Marine Le Pen Would Destroy French Democracy

Emmanuel Macron has hacked away at civil liberties, with heightened police repression and ministers promising to root out “Islamo-leftism.” Marine Le Pen would be much worse — she’ll wage all-out war on France’s democratic institutions.

French Presidential Candidate Marine Le Pen Nears End Of 2022 Campaign Trail

French presidential candidate Marine Le Pen holds her final campaign rally before today’s elections. (Sylvain Lefevre / Getty Images)


Spirits were low last Tuesday at the Dorothy, a café and community space in Paris named after Catholic American labor activist Dorothy Day. Two days earlier, Jean-Luc Mélenchon, leader of the left-wing France Insoumise, had finished third in the first round of France’s presidential election, a little over 400,000 votes shy of qualifying for the runoff. The reality was sinking in that on April 24, voters will again have to choose between Marine Le Pen and Emmanuel Macron. The incumbent Macron and the slew of conservative candidates divided up some 68 percent of the first-round electorate, an unmistakable sign of the country’s lurch to the right.

With a keen eye for timing, the anti-capitalist, Christian-inflected magazine Limite chose this moment to host a public discussion with François Bégaudeau. A novelist, filmmaker, and essayist, Bégaudeau is one of the few great polymaths in contemporary French culture, a keen observer whose unpretentious novels channel a frank realism.
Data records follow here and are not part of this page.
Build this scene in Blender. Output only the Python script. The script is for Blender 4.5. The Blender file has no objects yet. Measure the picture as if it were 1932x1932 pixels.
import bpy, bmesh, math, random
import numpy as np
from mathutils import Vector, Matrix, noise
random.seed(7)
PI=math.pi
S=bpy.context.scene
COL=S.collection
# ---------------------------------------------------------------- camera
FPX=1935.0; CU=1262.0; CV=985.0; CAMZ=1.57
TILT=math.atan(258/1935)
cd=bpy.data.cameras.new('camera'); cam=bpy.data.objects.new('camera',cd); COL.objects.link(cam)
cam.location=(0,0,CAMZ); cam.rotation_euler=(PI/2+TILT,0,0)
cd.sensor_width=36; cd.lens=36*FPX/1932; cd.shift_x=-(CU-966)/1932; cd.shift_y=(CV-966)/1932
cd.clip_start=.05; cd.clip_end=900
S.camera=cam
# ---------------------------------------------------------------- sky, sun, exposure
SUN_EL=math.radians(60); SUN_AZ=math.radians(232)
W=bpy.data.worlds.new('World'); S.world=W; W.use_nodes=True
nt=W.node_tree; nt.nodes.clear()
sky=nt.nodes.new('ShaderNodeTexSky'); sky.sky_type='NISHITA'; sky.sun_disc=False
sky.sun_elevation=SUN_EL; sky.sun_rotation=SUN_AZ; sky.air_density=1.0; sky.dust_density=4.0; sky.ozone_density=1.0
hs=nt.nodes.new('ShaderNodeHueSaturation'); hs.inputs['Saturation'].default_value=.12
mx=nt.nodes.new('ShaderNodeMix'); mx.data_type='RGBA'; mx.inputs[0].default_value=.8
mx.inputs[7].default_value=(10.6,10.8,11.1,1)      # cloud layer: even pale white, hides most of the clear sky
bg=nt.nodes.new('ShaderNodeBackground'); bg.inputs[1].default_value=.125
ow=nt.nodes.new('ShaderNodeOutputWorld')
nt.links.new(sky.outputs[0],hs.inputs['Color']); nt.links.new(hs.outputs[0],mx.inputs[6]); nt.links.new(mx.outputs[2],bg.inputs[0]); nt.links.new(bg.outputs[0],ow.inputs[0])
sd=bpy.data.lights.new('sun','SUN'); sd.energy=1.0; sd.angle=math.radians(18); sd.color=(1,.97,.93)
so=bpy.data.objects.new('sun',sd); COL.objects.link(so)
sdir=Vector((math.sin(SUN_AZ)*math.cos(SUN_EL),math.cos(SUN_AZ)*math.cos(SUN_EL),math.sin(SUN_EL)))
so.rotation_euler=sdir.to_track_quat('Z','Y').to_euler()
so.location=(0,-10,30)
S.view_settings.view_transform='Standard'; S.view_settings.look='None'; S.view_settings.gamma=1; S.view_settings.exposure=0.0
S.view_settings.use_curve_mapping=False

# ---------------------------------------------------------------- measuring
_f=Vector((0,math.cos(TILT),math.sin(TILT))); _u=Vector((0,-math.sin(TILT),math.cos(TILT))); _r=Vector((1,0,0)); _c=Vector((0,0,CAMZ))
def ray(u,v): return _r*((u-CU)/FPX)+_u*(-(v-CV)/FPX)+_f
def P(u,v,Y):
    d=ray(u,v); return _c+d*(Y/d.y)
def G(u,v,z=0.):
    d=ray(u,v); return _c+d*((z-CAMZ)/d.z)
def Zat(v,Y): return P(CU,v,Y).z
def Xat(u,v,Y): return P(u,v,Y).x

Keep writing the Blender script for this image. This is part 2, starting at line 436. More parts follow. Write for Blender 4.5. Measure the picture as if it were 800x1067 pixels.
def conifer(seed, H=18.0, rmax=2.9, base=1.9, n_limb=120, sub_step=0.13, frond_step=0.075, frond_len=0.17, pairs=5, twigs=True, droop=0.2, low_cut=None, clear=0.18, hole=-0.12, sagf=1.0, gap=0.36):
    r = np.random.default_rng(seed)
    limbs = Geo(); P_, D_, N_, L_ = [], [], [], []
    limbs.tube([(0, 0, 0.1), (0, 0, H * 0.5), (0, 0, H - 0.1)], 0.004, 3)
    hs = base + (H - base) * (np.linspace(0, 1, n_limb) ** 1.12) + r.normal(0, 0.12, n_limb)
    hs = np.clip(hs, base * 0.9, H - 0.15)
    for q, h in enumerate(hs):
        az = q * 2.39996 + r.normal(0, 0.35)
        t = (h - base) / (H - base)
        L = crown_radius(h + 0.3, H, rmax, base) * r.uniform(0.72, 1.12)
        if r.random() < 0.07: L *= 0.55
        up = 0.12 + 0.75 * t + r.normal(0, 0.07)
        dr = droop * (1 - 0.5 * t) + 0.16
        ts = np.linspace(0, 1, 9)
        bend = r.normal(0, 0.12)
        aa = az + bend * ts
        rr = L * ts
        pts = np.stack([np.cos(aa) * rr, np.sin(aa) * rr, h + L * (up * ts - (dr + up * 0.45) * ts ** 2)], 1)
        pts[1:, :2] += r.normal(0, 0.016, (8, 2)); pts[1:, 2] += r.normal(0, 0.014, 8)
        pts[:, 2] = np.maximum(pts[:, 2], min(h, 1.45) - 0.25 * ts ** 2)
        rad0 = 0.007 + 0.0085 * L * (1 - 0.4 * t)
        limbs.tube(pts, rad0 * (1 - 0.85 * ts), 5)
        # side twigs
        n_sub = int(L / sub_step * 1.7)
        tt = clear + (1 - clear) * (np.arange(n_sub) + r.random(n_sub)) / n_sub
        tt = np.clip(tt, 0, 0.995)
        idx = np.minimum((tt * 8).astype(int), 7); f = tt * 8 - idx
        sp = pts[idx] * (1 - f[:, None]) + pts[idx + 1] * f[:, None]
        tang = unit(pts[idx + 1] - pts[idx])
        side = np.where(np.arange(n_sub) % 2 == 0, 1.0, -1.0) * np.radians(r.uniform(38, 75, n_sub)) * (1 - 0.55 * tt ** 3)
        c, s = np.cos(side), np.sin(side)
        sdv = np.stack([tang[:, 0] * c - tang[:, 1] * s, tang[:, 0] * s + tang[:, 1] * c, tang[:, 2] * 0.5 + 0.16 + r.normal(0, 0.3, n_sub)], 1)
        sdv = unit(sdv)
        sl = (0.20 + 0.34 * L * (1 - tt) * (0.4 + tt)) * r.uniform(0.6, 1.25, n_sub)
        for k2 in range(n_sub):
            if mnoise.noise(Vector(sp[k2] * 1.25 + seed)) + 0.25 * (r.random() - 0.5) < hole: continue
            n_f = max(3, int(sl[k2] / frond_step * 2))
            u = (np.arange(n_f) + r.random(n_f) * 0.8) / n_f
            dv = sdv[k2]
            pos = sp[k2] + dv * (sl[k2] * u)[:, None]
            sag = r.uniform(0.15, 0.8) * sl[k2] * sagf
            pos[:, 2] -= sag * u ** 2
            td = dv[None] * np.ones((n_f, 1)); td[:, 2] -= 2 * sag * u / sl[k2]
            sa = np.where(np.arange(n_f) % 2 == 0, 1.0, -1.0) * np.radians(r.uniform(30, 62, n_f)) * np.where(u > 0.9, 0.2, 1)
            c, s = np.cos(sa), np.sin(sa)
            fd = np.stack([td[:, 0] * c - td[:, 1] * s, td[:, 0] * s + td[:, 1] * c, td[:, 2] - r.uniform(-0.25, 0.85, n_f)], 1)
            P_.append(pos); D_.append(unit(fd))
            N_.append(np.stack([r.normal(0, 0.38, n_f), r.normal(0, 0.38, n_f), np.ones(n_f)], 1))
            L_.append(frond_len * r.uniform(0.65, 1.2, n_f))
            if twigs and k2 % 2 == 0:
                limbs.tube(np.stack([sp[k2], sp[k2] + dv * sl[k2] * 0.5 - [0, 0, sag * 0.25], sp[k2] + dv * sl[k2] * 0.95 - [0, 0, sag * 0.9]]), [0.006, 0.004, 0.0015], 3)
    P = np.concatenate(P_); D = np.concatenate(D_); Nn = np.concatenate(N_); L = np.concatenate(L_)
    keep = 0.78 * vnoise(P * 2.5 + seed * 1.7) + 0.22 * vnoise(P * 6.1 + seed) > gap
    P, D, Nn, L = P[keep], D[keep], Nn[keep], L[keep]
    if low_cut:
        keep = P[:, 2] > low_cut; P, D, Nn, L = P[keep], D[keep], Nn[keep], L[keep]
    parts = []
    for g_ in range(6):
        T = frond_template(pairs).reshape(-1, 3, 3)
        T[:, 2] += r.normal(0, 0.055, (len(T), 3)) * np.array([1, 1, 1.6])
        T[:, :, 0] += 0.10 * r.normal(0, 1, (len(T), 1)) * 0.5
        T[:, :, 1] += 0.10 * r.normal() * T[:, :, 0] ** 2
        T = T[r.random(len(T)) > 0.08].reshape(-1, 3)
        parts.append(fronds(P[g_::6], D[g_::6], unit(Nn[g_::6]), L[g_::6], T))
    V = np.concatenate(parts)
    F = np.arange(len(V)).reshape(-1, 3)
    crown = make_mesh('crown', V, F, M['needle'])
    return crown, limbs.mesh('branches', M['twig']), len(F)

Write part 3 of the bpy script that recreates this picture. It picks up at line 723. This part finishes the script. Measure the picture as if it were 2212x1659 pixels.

His 2008 film The Class, on a teacher assigned to a difficult Paris school, won the Palme d’Or at the Cannes Festival and was nominated for Best Foreign Picture at the Academy Awards.

But it’s as a social critic that Bégaudeau has most distinguished himself. His controversial 2019 essay, The Story of Your Stupidity, pillories the moral pretensions of what Bégaudeau now calls the “cool bourgeoisie”: the upper-middle-class Macronists who go to such ends to distinguish themselves from crass reactionaries like the Marine Le Pen and Éric Zemmour ilk. When their interests depend on it, Bégaudeau argues, the hip side of the ruling classes shed their easygoing mystique and become indistinguishable from their stiffer cousins. The pressure to do so would only become more intense as capital struggles to sustain itself through the twenty-first century’s wave of social, economic and climate shocks. This is a fine description of the lopsided politics of the Macron era, and has made Bégaudeau one of its most lucid observers.